Retype only what runs from the first line of the listing to the line holding "from mathutils import Vector", both included. Do not retype the pictures.

════════════════

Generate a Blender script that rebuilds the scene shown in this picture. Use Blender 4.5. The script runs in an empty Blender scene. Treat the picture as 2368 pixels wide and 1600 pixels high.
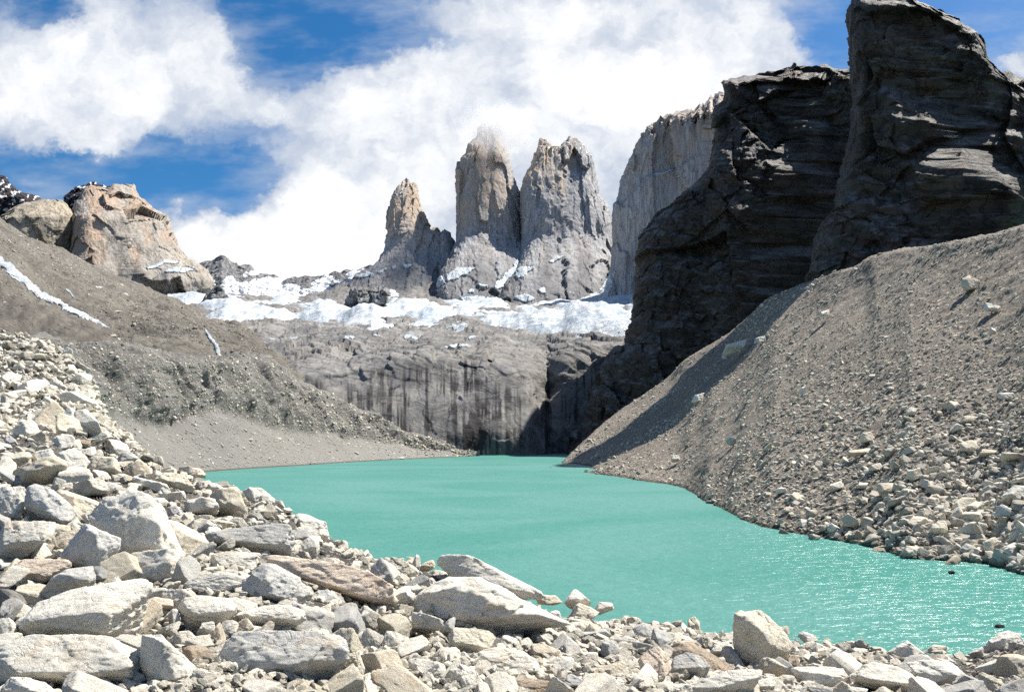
import bpy, bmesh, math, random
import numpy as np
from mathutils import Vector

# ------------------------------------------------------------------ camera, sky, sun, exposure
F = 1858.0            # focal length in photo pixels (2368 wide)
CX, HY = 1184.0, 1015.0   # principal column, horizon row in the photo
H = 8.0               # eye height above the lake
scene = bpy.context.scene
col = scene.collection
cam_d = bpy.data.cameras.new('camera')
cam = bpy.data.objects.new('camera', cam_d)
col.objects.link(cam)
cam.location = (0, 0, H)
cam.rotation_euler = (math.radians(90), 0, 0)
cam_d.sensor_width = 36.0
cam_d.lens = 36.0 * F / 2368.0
cam_d.shift_y = (HY - 800.0) / 2368.0
cam_d.clip_start = 0.1
cam_d.clip_end = 60000
scene.camera = cam

SUN_AZ, SUN_EL = math.radians(59), math.radians(56)   # azimuth from the view axis towards the right
S = Vector((math.sin(SUN_AZ) * math.cos(SUN_EL), math.cos(SUN_AZ) * math.cos(SUN_EL), math.sin(SUN_EL)))
sun_d = bpy.data.lights.new('sun', 'SUN')
sun_d.energy = 5.0
sun_d.angle = math.radians(0.53)
sun_d.color = (1.0, 0.95, 0.86)
sun = bpy.data.objects.new('sun', sun_d)
col.objects.link(sun)
sun.rotation_euler = S.to_track_quat('Z', 'Y').to_euler()
sun.location = (200, 60, 300)

vs = scene.view_settings
vs.view_transform = 'Standard'
vs.look = 'None'
vs.exposure = 0.95
vs.gamma = 1.0
vs.use_curve_mapping = False
scene.cycles.max_bounces = 8
scene.cycles.volume_bounces = 3
scene.cycles.volume_step_rate = 0.4
scene.cycles.diffuse_bounces = 3
scene.cycles.use_denoising = False
scene.cycles.sample_clamp_indirect = 2.5
scene.cycles.sample_clamp_direct = 6.0

WSTR = 0.088
CLOUD = 5.5          # radiance of sunlit cloud, before WSTR


class NT:
    """small helper round a node tree"""
    def __init__(self, tree):
        self.t = tree
        tree.nodes.clear()

    def n(self, kind, **kw):
        nd = self.t.nodes.new(kind)
        for k, v in kw.items():
            setattr(nd, k, v)
        return nd

    def link(self, a, b):
        self.t.links.new(a, b)

    def put(self, sock, v):
        if isinstance(v, bpy.types.NodeSocket):
            self.t.links.new(v, sock)
        elif v is not None:
            sock.default_value = v

    def math(self, op, a, b=None, c=None, clamp=False):
        nd = self.n('ShaderNodeMath', operation=op)
        nd.use_clamp = clamp
        for i, v in enumerate((a, b, c)):
            if v is not None:
                self.put(nd.inputs[i], v)
        return nd.outputs[0]

    def vmath(self, op, a, b=None):
        nd = self.n('ShaderNodeVectorMath', operation=op)
        self.put(nd.inputs[0], a)
        if b is not None:
            self.put(nd.inputs[1], b)
        return nd.outputs[0]

    def noise(self, vec, scale, detail=6.0, rough=0.55, dist=0.0, lac=2.0, color=False):
        nd = self.n('ShaderNodeTexNoise')
        self.put(nd.inputs['Vector'], vec)
        nd.inputs['Scale'].default_value = scale
        nd.inputs['Detail'].default_value = detail
        nd.inputs['Roughness'].default_value = rough
        nd.inputs['Lacunarity'].default_value = lac
        nd.inputs['Distortion'].default_value = dist
        return nd.outputs['Color'] if color else nd.outputs['Fac']

    def voronoi(self, vec, scale, feature='F1'):
        nd = self.n('ShaderNodeTexVoronoi', feature=feature)
        self.put(nd.inputs['Vector'], vec)
        nd.inputs['Scale'].default_value = scale
        return nd

    def remap(self, v, a, b, c=0.0, d=1.0, smooth=True):
        nd = self.n('ShaderNodeMapRange', interpolation_type='SMOOTHSTEP' if smooth else 'LINEAR')
        self.put(nd.inputs['Value'], v)
        for k, x in (('From Min', a), ('From Max', b), ('To Min', c), ('To Max', d)):
            nd.inputs[k].default_value = x
        return nd.outputs['Result']

    def mix(self, fac, a, b, blend='MIX'):
        nd = self.n('ShaderNodeMix', data_type='RGBA', blend_type=blend)
        self.put(nd.inputs[0], fac)
        for i, v in ((6, a), (7, b)):
            self.put(nd.inputs[i], (*v, 1.0) if isinstance(v, tuple) and len(v) == 3 else v)
        return nd.outputs[2]

    def mapping(self, vec, scale=(1, 1, 1), rot=(0, 0, 0)):
        nd = self.n('ShaderNodeMapping')
        self.put(nd.inputs['Vector'], vec)
        nd.inputs['Scale'].default_value = scale
        nd.inputs['Rotation'].default_value = rot
        return nd.outputs[0]

    def attr(self, name):
        return self.n('ShaderNodeAttribute', attribute_name=name).outputs['Fac']

    def bump(self, h, strength, dist, normal=None):
        nd = self.n('ShaderNodeBump')
        self.put(nd.inputs['Height'], h)
        nd.inputs['Strength'].default_value = strength
        nd.inputs['Distance'].default_value = dist
        if normal is not None:
            self.put(nd.inputs['Normal'], normal)
        return nd.outputs[0]


# sky: clear-air gradient with a broken cumulus layer, laid out by direction
SKY_BLOBS = [  # (x, y, half width, half height, weight) in thousandths of the view plane
    (.06, .16, .26, .16, .85), (.36, .13, .24, .17, .95), (.30, .28, .22, .09, .65), (.60, .22, .10, .07, .55),
    (.24, .345, .07, .045, .55), (.03, .26, .10, .09, .45), (.52, .08, .10, .08, .35), (.20, .02, .16, .04, -.12),
    (.105, .03, .055, .035, -.85), (.275, .245, .055, .05, -.50), (.12, .385, .2, .05, -.42), (.47, .385, .25, .08, -.85),
    (.73, .055, .20, .075, -1.15), (.64, .15, .10, .09, -.7), (.56, .03, .06, .05, -.5), (.50, .25, .06, .05, -.2), (.56, .335, .12, .025, .38), (.33, .36, .08, .02, .30), (.12, .345, .05, .03, .3), (.68, .345, .07, .03, .35),
    (.96, .215, .26, .125, .8), (.80, .24, .14, .07, .45), (1.30, .22, .36, .28, .75), (1.65, .13, .33, .24, .95), (1.05, .03, .32, .05, .5), (.80, .01, .12, .02, .3),
    (.71, .465, .13, .10, 1.2), (.88, .50, .16, .15, .75), (.62, .59, .24, .10, 1.25), (.445, .55, .085, .065, 1.15), (.80, .62, .3, .08, .8),
    (1.10, .50, .3, .2, .45), (1.45, .45, .25, .25, .5), (.08, .425, .06, .03, .55), (.54, .475, .055, .05, -.5),
    (1.20, .235, .06, .035, -.62), (1.46, .085, .09, .03, -.4), (1.33, .30, .07, .06, -.42), (1.02, .09, .10, .03, -.3), (.93, .35, .10, .03, -.35), (.745, .545, .035, .02, -.3), (1.42, .40, .05, .09, -.25),
    (1.94, .075, .085, .085, -1.1), (1.99, .02, .05, .05, -.35), (1.87, .035, .04, .03, -.3), (2.25, .05, .20, .07, -.9), (2.36, .14, .10, .05, 1.0), (2.12, .02, .1, .05, -.3),
]
world = bpy.data.worlds.new('World')
scene.world = world
world.use_nodes = True
w = NT(world.node_tree)
sky = w.n('ShaderNodeTexSky', sky_type='NISHITA')
sky.sun_disc = False
sky.sun_elevation = SUN_EL
sky.sun_rotation = SUN_AZ
sky.altitude = 1500
sky.air_density = 1.0
sky.dust_density = 2.2
sky.ozone_density = 2.5
hsv = w.n('ShaderNodeHueSaturation')
hsv.inputs['Hue'].default_value = 0.497
hsv.inputs['Saturation'].default_value = 1.40
hsv.inputs['Value'].default_value = 0.76
w.link(sky.outputs[0], hsv.inputs['Color'])
tc = w.n('ShaderNodeTexCoord').outputs['Generated']
sep = w.n('ShaderNodeSeparateXYZ')
w.link(tc, sep.inputs[0])
yy = w.math('MAXIMUM', sep.outputs[1], 0.12)
U = w.math('ADD', w.math('MULTIPLY', w.math('DIVIDE', sep.outputs[0], yy), F / 1000), CX / 1000)
V = w.math('SUBTRACT', HY / 1000, w.math('MULTIPLY', w.math('DIVIDE', sep.outputs[2], yy), F / 1000))
cmb = w.n('ShaderNodeCombineXYZ')
w.link(U, cmb.inputs[0]); w.link(V, cmb.inputs[1])
uv = cmb.outputs[0]
warp = w.vmath('SCALE', w.vmath('SUBTRACT', w.noise(uv, 5.0, 7, 0.62, color=True), (0.5, 0.5, 0.5)))
warp.node.inputs['Scale'].default_value = 0.17
uvw = w.vmath('ADD', uv, warp)
warp2 = w.vmath('SCALE', w.vmath('SUBTRACT', w.noise(w.mapping(uv, (1, 1.5, 1), (0, 0, .35)), 17.0, 9, 0.62, color=True), (0.5, 0.5, 0.5)))
warp2.node.inputs['Scale'].default_value = 0.075
uvw = w.vmath('ADD', uvw, warp2)
sp = w.n('ShaderNodeSeparateXYZ')
w.link(uvw, sp.inputs[0])
acc = None
for bx, by, a, b, wt in SKY_BLOBS:
    dx = w.math('MULTIPLY', w.math('SUBTRACT', sp.outputs[0], bx), 1.0 / a)
    dy = w.math('MULTIPLY', w.math('SUBTRACT', sp.outputs[1], by), 1.0 / b)
    r2 = w.math('ADD', w.math('MULTIPLY', dx, dx), w.math('MULTIPLY', dy, dy))
    g = w.math('MULTIPLY', w.math('POWER', math.e, w.math('MULTIPLY', r2, -0.9)), wt)
    acc = g if acc is None else w.math('ADD', acc, g)
fb = w.math('SUBTRACT', w.noise(uvw, 7.0, 9, 0.6), 0.5)
wide = w.math('SUBTRACT', w.noise(tc, 2.6, 5, 0.6), 0.5)
dens = w.math('ADD', w.math('ADD', acc, w.math('MULTIPLY', fb, 0.75)), w.math('MULTIPLY', wide, 0.25))
cov = w.remap(dens, 0.14, 0.76)
wisp = w.remap(w.math('ADD', w.noise(w.mapping(uv, (1, 3.2, 1), (0, 0, 0.3)), 4.0, 9, 0.6), w.math('MULTIPLY', acc, .2)), 0.33, 0.80, 0.0, 0.60)
cov = w.math('MAXIMUM', cov, wisp)
core = w.remap(w.math('ADD', dens, w.math('MULTIPLY', w.math('SUBTRACT', w.noise(uvw, 6.5, 8, 0.6), 0.5), 3.0)), 0.25, 1.75)
ccol = w.mix(core, (CLOUD * .58, CLOUD * .66, CLOUD * .80), (CLOUD * 1.12, CLOUD * 1.13, CLOUD * 1.14))
skyc = w.mix(cov, hsv.outputs[0], ccol)
bg = w.n('ShaderNodeBackground')
bg.inputs['Strength'].default_value = WSTR
w.link(skyc, bg.inputs['Color'])
wo = w.n('ShaderNodeOutputWorld')
w.link(bg.outputs[0], wo.inputs['Surface'])
world.cycles.sampling_method = 'MANUAL'
world.cycles.sample_map_resolution = 512

# ------------------------------------------------------------------ numeric helpers
rng = np.random.default_rng(7)
random.seed(7)
_G = np.array([[1, 1, 0], [-1, 1, 0], [1, -1, 0], [-1, -1, 0], [1, 0, 1], [-1, 0, 1], [1, 0, -1], [-1, 0, -1],
               [0, 1, 1], [0, -1, 1], [0, 1, -1], [0, -1, -1], [1, 1, 0], [-1, 1, 0], [0, -1, 1], [0, -1, -1]], dtype=np.float32)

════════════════

[Task response]:
Generate a Blender script that rebuilds the scene shown in this picture. Use Blender 4.5. The script runs in an empty Blender scene. Treat the picture as 2368 pixels wide and 1600 pixels high.
import bpy, bmesh, math, random
import numpy as np
from mathutils import Vector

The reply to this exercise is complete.